Es conveniente que los padres puedan responder a la curiosidad que experimenta el niño por todos estos problemas. Sus preguntas deben ser contestadas cuando surjan espontáneamente en él, sin provocarlas ni inducirlas. Es decir, esperar a que el niño esté preparado y maduro para recibir la respuesta.
Naturalmente, influirá el contexto cultural que le rodea. A veces, los niños no interrogan porque sienten el ambiente poco propicio para plantear sus preguntas, porque no tienen suficiente confianza, porque se les ha mentido antes acerca de otras cosas o porque están atemorizados por prohibiciones.

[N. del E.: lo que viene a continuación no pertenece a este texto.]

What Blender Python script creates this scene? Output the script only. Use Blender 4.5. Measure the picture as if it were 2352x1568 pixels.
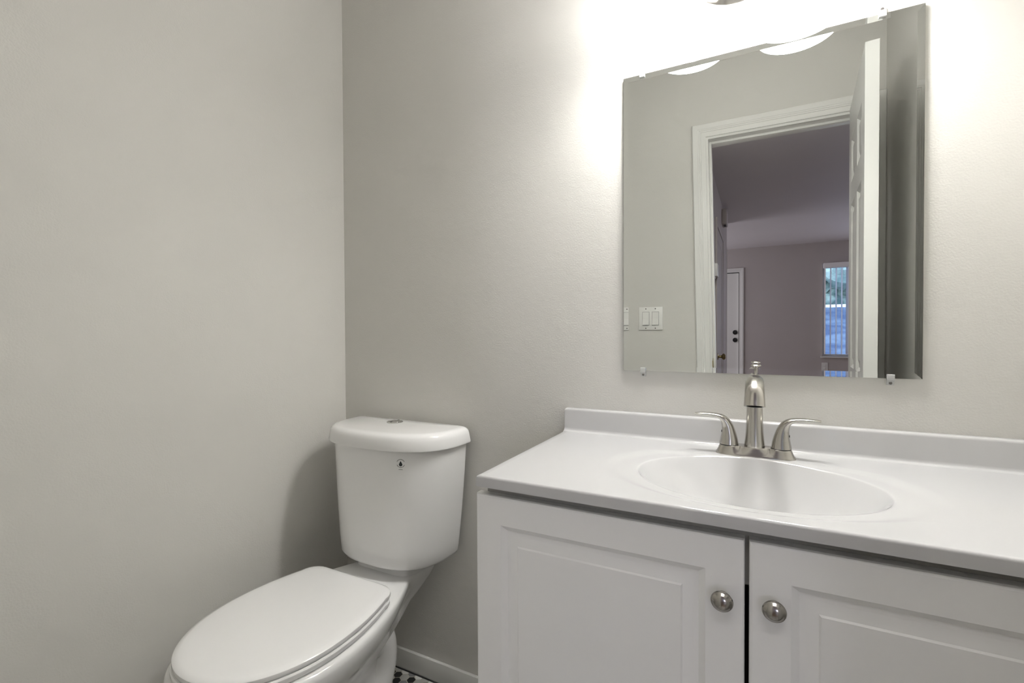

Si las condiciones externas o internas no son favorables, para elaborar el duelo y aceptar la pérdida, los niños pueden enfermar, rechazar los alimentos, presentar trastornos de sueño, alteraciones en la conducta o en el aprendizaje, o sufrir accidentes inconscientemente provocados a modo de microsuicidios.
Así como el adulto, el niño puede elaborar los duelos de las pérdidas que sufra en formas más normales o más patológicas, y en ello influirán además de la actitud de los adultos (decir la verdad o engañar), la significación de la persona que ha desaparecido en la vida del niño, los sentimientos de amor y odio experimentadas hacia ella, la calidad de los sentimientos de culpa derivados de los mismos y la del niño para tolerar la capacidad del niño para tolerar la frustración, la angustia y el dolor de la ausencia. Debemos entender que aunque la idea que un niño pueda tener de la muerte no sea exactamente igual a la del adulto, la desaparición de un ser querido provoca intenso sufrimiento y le deja en una situación de mucha angustia y desamparo.
En otros casos, la culpa persecutoria frente a los muertos puede producir el temor a sus represalias, que explica la aparición de fobias, acentuación de miedos a la oscuridad, a los fantasmas, etcétera; a veces, controlados con rituales obsesivos, equivalentes a los rituales de apaciguamiento institucionalizados de los adultos.
En condiciones favorables, el niño podrá elaborar, aunque no sin sufrimiento, los duelos por los seres queridos muertos, como también por todas las grandes y pequeñas pérdidas que jalonan el vivir (cambios de colegio, alejamiento de amigos, mudanzas, separaciones de los padres, etcétera; además de las pérdidas inherentes a los cambios evolutivos: nacimiento, destete, caída de los dientes de leche, etcétera). En este sentido, los juegos de pérdida y recuperación, que adquieren múltiples formas y grados de complejidad, serán instrumentos inapreciables que el niño utilizará para elaborar la ansiedad represiva, admitir la pérdida, tolerar la pena, y reconstruir su mundo interno -que le pondrá en condiciones de continuar su evolución y abrirse a nuevos logros- en base al recuerdo y el ligamen amoroso con los objetos perdidos.